America Society and Class Quotes

How we cite our quotes: (Line)

Quote #4

It's always telling me about responsibility. Businessmen are serious. Movie
producers are serious. Everybody's serious but me (44)

This line puts the blame on Time magazine for nagging the speaker about being "serious." That's an interesting word, but what do you think he means? What does it look like to be a "serious" American? Do you need a job? Do you have to buy the same things that your neighbor buys? Whatever the case, this speaker's not having it. He's swimming against the pervading currents of his society.

Quote #5

I say nothing about my prisons nor the millions of underprivileged who live in
my flowerpots under the light of five hundred suns. (51)

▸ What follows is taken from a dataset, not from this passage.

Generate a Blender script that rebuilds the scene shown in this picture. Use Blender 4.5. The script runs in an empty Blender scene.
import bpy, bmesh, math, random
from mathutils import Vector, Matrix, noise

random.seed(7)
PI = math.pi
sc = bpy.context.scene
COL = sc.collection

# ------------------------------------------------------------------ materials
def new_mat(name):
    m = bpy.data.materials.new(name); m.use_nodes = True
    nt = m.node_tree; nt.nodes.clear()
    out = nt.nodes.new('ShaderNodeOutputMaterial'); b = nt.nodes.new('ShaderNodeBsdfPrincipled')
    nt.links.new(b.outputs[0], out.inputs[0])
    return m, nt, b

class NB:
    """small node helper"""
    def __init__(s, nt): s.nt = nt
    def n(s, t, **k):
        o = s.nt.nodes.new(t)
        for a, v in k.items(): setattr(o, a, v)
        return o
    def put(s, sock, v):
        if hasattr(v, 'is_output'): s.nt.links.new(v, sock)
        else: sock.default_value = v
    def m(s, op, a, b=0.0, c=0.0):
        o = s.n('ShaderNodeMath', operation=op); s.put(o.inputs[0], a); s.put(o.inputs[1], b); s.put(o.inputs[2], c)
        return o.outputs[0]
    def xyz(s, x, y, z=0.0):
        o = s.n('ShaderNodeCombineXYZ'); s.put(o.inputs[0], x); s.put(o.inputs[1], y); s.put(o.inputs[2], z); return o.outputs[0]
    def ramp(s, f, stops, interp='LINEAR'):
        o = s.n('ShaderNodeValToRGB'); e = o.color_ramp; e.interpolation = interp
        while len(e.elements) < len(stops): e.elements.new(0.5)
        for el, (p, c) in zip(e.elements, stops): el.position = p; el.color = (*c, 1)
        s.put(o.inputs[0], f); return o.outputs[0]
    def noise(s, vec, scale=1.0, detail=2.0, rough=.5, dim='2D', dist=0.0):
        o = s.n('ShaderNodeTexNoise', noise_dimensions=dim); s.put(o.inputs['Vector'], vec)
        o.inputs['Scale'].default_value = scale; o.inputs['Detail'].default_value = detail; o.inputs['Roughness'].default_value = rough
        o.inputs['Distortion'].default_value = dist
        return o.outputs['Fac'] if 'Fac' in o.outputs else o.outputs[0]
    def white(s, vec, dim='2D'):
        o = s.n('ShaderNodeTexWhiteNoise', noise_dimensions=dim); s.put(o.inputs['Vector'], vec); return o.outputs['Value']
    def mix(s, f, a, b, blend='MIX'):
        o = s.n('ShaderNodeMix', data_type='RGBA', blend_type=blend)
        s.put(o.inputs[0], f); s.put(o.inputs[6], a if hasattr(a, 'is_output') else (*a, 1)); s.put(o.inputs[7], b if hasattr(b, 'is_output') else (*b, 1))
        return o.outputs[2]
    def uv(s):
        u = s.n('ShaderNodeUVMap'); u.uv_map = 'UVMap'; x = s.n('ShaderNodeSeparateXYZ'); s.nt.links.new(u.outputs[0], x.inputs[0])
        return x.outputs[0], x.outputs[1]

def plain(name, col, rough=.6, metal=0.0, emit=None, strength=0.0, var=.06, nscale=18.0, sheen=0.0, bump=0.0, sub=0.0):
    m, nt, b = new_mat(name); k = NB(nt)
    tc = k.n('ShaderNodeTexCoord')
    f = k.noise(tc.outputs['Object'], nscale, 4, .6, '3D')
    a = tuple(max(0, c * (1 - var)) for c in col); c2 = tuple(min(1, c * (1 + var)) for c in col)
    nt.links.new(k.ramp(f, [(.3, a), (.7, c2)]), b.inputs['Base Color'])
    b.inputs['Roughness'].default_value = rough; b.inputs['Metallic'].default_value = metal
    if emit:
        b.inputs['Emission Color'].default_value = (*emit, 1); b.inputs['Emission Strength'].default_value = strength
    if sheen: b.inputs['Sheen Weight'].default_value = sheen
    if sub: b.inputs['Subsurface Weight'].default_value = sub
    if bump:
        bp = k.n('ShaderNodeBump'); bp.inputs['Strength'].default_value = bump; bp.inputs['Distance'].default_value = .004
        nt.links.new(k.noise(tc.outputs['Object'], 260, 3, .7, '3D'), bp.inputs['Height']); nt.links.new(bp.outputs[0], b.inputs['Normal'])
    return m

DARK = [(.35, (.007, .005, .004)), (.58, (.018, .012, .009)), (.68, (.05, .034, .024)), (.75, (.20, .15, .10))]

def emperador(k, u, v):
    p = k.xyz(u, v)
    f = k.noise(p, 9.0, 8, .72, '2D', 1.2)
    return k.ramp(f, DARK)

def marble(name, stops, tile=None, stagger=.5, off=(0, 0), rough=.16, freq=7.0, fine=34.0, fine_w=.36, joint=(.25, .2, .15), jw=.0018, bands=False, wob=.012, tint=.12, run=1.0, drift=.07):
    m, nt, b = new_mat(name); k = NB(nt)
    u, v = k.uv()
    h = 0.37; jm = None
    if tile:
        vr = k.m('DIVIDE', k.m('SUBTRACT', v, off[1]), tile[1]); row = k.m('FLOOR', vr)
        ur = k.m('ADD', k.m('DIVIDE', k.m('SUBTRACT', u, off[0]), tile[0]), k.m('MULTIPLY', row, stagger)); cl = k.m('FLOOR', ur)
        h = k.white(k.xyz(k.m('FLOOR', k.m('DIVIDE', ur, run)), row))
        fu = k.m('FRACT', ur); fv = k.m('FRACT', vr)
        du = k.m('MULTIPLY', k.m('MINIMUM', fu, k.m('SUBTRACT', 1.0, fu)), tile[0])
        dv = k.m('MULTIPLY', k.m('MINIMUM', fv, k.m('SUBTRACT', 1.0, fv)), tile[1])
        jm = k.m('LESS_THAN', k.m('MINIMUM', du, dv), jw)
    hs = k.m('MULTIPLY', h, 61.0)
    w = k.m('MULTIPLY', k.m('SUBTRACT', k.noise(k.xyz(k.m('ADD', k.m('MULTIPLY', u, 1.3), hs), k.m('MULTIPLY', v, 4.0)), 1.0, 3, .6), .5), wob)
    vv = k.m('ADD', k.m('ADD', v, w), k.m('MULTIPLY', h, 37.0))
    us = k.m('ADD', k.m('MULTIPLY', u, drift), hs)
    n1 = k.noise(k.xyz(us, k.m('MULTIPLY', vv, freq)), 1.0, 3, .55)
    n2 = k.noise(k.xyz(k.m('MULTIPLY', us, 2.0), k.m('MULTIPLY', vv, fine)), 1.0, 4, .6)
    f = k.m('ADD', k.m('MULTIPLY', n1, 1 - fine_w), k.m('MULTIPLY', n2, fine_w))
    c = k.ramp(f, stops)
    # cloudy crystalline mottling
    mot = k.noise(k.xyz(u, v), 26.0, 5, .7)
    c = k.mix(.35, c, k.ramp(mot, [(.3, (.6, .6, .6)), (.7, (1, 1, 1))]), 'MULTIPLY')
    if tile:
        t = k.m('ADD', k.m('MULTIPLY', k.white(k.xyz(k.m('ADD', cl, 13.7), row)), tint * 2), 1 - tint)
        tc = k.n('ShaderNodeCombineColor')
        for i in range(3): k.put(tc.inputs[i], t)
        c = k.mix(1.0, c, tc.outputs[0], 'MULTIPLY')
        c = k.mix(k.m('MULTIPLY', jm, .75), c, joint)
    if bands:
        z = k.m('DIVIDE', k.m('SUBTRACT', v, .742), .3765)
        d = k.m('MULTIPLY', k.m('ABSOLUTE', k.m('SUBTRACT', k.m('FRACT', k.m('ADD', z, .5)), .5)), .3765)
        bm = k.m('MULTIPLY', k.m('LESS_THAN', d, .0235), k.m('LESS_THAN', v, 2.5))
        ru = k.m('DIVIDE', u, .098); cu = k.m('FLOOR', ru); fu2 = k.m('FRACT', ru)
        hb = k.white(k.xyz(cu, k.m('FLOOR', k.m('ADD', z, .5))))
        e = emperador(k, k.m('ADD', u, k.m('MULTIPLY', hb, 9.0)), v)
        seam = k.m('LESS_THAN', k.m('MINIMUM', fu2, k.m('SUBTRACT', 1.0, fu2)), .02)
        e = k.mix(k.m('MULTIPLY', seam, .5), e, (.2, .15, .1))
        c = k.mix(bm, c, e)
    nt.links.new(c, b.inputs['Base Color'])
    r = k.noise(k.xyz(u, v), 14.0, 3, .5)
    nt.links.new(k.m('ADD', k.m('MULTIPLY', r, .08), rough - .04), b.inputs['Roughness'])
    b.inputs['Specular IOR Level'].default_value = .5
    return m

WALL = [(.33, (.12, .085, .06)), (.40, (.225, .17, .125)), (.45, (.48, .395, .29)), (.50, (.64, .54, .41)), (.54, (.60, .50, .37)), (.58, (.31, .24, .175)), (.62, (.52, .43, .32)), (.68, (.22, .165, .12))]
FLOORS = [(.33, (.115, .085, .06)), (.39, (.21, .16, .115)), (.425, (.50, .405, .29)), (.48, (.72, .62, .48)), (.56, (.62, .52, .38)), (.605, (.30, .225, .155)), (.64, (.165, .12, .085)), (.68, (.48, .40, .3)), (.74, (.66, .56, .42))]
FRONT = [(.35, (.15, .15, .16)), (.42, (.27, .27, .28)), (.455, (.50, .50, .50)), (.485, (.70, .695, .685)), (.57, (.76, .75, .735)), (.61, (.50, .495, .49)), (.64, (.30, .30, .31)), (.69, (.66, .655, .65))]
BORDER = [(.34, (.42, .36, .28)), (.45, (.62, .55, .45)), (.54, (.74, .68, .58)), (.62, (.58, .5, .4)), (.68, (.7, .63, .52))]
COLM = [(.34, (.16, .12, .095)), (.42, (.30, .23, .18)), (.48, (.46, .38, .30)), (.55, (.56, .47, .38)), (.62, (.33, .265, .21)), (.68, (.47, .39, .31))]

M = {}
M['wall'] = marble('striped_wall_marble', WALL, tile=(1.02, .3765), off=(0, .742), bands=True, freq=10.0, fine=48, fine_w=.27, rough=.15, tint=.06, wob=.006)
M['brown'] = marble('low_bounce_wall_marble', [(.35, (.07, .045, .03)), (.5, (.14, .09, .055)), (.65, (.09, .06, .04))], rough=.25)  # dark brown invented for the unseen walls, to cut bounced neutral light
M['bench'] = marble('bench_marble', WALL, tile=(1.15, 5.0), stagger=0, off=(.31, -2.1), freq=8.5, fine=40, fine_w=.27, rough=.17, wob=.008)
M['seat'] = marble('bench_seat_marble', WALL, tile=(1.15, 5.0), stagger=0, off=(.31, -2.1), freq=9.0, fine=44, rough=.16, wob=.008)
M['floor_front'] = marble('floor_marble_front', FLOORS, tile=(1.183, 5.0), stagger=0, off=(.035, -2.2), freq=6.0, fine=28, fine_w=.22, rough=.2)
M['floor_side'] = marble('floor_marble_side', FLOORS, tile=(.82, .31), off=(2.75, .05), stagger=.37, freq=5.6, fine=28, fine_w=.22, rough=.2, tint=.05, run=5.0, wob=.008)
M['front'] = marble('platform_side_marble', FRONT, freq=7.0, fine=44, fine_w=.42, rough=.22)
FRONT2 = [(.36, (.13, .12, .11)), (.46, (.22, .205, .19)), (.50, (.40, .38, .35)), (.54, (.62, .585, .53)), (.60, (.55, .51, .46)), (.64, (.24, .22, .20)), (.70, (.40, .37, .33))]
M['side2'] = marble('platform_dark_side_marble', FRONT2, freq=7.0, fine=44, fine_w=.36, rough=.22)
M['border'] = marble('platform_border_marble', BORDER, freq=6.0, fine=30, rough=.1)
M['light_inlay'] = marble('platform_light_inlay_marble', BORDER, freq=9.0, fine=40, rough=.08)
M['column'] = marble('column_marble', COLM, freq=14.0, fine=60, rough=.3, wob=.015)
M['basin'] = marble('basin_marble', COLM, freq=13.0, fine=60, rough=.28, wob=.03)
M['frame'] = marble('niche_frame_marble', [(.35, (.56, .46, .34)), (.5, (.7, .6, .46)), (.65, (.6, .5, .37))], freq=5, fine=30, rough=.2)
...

This is an interesting metaphor that the speaker uses, describing the underprivileged in society as flowers who, rather than enjoying the nurturing rays of one sun, are under the light of five hundred suns. That's hot! We see two ways to look at this: (1) the underprivileged are the oppressed members of the society, much like a flower would be stifled and oppressed if five hundred suns were shining on it. Or, you might say that (2) since these are "my" (the speaker's) flowerpots, the speaker is taking charge of caring for the underprivileged. He's not just going to give them a little bit of sunshine, either. He's going to care for those trampled-on flowers with the light of five hundred suns.